Emily asked what was wrong. Boland said the burner’s pilot light was out and he needed a striker to reignite it. She asked if she could help, but Boland didn’t respond and kept looking. Emily and her parents stood stunned and helpless. The balloon was now plunging, the green of the valley rushing closer, marked by the boundaries of a tasseled cornfield directly below.

They were moments away from hitting the ground when Boland grabbed a plastic bag from one of the compartments and ripped it open with his teeth to get at a backup igniter. He hoisted it to the darkened well of the pilot light and clicked out a spark. A flame appeared. Boland gave the burner more gas. It roared. Heat flooded into the balloon’s massive envelope.

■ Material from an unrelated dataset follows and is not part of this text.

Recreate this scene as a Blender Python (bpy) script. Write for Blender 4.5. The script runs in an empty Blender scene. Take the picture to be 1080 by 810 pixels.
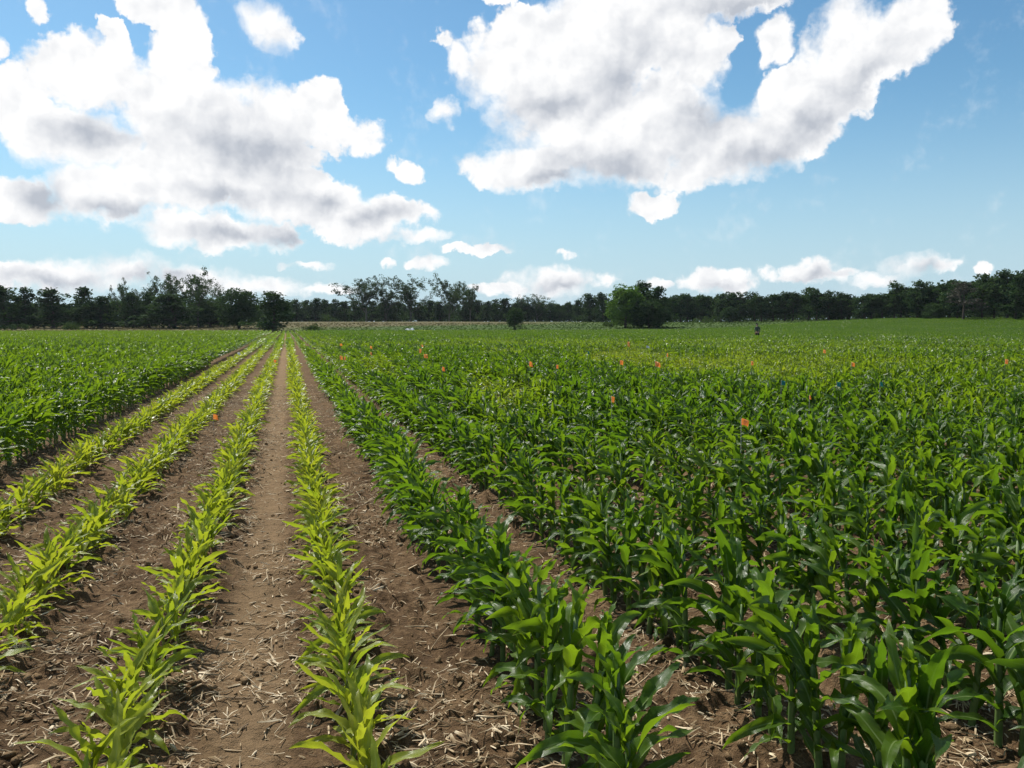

“Bend your knees!” Boland shouted. “We’re going to bounce right back up.” They hit the field. But the quick rebound Boland predicted didn’t happen; instead, the jolt of the impact tipped the basket and sent both Boland and Ellen overboard.

Then the balloon—newly refired, buoyant, pilotless—lifted off again, ascending with breathtaking speed. Emily, her daughter, and Roger watched the ground fall away, now without Boland or Ellen—and with no idea how to fly.

The magnitude of the danger they were in was only starting to become clear when Emily looked over the basket’s side. She saw a brown loafer wedged into a strap that held one of the propane tanks to the outside of the basket. She recognized the shoe as Boland’s. Her mind told her it must have come off his foot when he tumbled from the balloon.

Then, from beneath the basket, she heard a voice.